A peninsula on the Atlantic coast in Hancock County, Maine.  The word is a corruption of Abadusets, the name of a tribe of Indians from that area, and of Abagadusset, the name of a tributary of Maine's Kennebec River.


II


(ATA-194: displacement 835; length 143'0"; beam 33'10"; draft 13'2"; speed 13 knots; complement 45; armament 1 3", 2 20 millimeter; class ATA-121)


The auxiliary ocean tug ATA-194 was laid down on 7 November 1944 at Orange, Texas, by the Levingston Ship Building Co.; launched 4 December 1944; and commissioned at Orange on 14 February 1945, Lieutenant (j.g.) William J. Bryan in command.

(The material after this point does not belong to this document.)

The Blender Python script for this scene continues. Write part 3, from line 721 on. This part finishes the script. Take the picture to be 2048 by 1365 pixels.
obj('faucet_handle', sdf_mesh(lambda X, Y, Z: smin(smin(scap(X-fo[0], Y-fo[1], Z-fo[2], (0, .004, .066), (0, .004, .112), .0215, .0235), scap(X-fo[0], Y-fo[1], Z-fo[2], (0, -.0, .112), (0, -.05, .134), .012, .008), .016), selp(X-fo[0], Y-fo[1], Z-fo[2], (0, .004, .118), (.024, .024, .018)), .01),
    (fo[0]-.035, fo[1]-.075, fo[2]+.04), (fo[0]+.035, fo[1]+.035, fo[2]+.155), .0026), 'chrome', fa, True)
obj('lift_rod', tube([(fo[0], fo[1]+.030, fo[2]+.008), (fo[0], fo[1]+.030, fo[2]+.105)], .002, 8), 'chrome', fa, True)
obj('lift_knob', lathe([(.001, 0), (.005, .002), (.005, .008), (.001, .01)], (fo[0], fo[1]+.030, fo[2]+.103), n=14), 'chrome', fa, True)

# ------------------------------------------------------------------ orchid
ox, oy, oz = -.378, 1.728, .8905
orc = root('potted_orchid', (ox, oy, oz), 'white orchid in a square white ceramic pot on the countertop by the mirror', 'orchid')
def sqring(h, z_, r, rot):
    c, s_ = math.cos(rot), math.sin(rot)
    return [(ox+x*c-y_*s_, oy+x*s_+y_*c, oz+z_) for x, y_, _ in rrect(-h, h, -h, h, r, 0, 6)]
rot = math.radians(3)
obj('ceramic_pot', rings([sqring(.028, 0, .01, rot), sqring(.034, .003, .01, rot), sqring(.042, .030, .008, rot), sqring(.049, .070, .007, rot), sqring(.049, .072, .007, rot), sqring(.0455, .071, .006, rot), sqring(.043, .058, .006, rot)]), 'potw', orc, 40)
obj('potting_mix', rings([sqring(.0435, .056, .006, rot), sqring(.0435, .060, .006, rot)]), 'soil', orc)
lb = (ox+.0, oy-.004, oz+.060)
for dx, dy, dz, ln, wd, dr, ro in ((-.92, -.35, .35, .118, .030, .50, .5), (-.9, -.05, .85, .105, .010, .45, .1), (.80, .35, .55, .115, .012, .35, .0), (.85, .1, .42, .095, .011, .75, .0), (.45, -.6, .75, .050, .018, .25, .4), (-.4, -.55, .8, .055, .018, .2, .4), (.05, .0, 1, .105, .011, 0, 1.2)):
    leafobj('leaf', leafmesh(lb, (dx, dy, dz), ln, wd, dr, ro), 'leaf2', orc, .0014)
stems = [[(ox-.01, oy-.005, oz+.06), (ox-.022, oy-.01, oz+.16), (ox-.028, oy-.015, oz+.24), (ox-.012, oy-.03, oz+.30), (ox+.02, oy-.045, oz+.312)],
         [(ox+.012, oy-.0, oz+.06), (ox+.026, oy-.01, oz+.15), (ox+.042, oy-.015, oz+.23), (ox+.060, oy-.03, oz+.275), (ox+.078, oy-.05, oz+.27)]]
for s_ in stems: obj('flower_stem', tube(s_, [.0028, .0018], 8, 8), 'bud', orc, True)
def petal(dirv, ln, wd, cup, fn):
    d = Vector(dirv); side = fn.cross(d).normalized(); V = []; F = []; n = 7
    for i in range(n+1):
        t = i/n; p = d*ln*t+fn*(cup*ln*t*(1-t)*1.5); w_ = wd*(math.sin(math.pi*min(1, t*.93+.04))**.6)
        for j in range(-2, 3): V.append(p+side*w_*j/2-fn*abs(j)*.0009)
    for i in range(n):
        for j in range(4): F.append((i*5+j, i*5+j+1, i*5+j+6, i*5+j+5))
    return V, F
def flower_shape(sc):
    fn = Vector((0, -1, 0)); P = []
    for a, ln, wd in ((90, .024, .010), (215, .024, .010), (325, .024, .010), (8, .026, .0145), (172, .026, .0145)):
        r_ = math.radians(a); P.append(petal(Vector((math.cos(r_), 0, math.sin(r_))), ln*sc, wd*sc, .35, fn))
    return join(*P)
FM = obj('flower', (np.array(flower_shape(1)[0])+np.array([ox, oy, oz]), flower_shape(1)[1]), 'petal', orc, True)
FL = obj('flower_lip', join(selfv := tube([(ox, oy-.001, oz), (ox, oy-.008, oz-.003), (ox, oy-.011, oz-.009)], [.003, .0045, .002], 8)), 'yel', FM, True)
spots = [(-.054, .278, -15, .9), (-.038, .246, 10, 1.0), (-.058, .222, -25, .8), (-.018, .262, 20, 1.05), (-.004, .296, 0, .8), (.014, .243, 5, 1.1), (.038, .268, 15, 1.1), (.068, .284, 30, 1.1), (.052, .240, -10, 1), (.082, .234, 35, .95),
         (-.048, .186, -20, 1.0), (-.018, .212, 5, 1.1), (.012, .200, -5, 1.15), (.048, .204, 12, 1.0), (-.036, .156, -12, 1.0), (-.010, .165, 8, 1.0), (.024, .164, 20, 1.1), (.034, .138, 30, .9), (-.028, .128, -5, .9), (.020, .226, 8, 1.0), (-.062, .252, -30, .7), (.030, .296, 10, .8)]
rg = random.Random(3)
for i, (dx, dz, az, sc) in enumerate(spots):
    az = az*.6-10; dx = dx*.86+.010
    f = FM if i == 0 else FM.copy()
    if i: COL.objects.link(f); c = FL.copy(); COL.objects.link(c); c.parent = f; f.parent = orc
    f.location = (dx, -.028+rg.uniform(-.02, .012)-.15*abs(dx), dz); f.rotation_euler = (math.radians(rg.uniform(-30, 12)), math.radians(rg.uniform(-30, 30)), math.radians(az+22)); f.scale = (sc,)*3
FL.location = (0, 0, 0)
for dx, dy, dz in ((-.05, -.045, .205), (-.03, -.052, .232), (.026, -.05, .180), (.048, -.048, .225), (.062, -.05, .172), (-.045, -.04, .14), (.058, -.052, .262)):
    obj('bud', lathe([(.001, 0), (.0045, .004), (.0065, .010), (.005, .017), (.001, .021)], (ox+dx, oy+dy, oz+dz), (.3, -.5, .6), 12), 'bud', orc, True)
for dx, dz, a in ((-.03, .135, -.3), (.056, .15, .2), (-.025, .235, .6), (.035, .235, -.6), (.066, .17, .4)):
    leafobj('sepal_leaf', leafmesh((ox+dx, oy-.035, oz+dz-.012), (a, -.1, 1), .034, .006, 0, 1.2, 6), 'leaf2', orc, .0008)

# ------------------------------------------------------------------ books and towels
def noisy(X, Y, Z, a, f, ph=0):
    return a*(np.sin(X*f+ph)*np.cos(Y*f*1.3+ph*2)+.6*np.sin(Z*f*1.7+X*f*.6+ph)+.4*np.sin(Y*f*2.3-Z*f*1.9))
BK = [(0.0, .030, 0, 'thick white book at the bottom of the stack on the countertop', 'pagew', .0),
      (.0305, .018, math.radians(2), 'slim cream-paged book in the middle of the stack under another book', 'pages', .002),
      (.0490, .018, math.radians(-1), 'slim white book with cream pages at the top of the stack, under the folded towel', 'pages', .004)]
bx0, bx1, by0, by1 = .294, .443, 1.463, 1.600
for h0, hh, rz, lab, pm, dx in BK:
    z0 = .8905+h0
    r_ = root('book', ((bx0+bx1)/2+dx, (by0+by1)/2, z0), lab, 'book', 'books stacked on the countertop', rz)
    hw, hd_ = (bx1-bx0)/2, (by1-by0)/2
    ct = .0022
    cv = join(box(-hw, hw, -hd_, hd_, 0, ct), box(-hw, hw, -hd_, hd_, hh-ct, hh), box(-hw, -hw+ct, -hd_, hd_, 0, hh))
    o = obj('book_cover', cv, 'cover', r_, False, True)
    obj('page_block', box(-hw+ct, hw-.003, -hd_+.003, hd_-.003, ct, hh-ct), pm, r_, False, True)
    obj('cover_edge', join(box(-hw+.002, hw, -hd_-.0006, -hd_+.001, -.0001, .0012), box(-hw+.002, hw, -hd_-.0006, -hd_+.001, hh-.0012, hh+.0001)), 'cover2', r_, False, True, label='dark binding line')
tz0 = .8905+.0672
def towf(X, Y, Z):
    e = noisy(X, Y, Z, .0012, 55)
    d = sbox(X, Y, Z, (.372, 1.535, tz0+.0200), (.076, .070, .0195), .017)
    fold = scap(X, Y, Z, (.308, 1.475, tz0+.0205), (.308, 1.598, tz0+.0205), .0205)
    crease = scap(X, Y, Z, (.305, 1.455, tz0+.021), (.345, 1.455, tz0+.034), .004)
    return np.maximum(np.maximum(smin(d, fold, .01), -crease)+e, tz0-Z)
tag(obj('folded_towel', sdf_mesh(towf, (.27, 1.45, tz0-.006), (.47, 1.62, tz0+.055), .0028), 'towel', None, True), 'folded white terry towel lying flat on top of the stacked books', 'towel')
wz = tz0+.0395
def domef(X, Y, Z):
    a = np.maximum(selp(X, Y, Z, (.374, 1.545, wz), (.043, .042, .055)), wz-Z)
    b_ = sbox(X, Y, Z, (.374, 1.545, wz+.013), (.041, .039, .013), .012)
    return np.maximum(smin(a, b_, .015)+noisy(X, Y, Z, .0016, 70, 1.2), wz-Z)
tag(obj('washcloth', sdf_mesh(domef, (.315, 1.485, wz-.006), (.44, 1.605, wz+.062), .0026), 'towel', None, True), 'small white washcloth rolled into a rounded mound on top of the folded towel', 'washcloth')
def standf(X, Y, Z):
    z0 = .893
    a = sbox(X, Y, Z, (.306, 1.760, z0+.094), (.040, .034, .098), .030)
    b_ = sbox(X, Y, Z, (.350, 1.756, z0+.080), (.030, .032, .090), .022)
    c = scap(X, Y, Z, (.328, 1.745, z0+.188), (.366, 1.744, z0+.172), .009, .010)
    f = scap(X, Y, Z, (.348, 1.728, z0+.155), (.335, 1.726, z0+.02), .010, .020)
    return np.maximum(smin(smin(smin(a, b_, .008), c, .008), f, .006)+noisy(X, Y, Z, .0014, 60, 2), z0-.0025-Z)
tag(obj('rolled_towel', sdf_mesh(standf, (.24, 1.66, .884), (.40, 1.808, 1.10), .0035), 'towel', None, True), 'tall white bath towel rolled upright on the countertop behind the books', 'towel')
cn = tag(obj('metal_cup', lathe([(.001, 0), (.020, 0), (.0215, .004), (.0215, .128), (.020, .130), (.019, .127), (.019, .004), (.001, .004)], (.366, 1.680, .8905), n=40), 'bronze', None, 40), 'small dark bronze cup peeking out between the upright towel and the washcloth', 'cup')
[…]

After shakedown training, ATA-194 sailed for the Pacific with equipment in tow.  She transited the Panama Canal late in March and arrived at Pearl Harbor on 29 April.  After two berth shifting operations early in May, the tug got underway on the 23d with barracks craft in tow, bound for the western Pacific.  Steaming by way of Eniwetok, Guam, and Saipan, ATA-194 arrived at Leyte, Philippines, on 9 July.  The auxiliary tug operated in the central Pacific through September, towing equipment between Kwajalein, Eniwetok and Guam.


ATA-194 arrived at Buckner Bay, Okinawa, on 14 October, just before a typhoon struck the anchorage on the 15th and caused severe damage among the assembled ships.  As a consequence, she spent the next month aiding warships and support craft damaged in that storm.  These salvage operations included retracting two LCIs from the beach and a YMS from a reef.  Assigned to the Philippine Sea Frontier, the tug remained in the Far East into the following year.  In the spring of 1946, she supported preparations for Operation Crossroads, a two-detonation atmospheric nuclear test held that summer at Bikini Atoll in the Marshall Islands.  She returned to the west coast in late May and moored at Seattle, Wash., on 15 June.


Reassigned to the 17th Naval District, ATA-194 sailed for duty in Alaskan waters later that summer.  Aside from an overhaul at Puget Sound in the summer of 1947, the tug operated for the next six years out of the Alaskan ports of Kodiak, Cold Bay, Adak, Anchorage, Attu and Dutch Harbor.  She was named Bagaduce on 15 July 1948.  Upon arrival in Seattle on 2 July 1953, she was transferred to the 13th Naval District and ordered to prepare for assignment to the Military Sea Transportation Service (MSTS).


Bagaduce was decommissioned on 17 July 1953 and transferred to MSTS on 31 August.  Assigned to the northern Pacific, she returned to the Kodiak area for another five years of towing duty.  The tug was transferred to the Maritime Administration, for lay up in its National Defense Reserve Fleet (NDRF) at Olympia, Wash., on 25 August 1958.  Her name was struck from the Naval Vessel Register that same day and she was later transferred to the Coast Guard.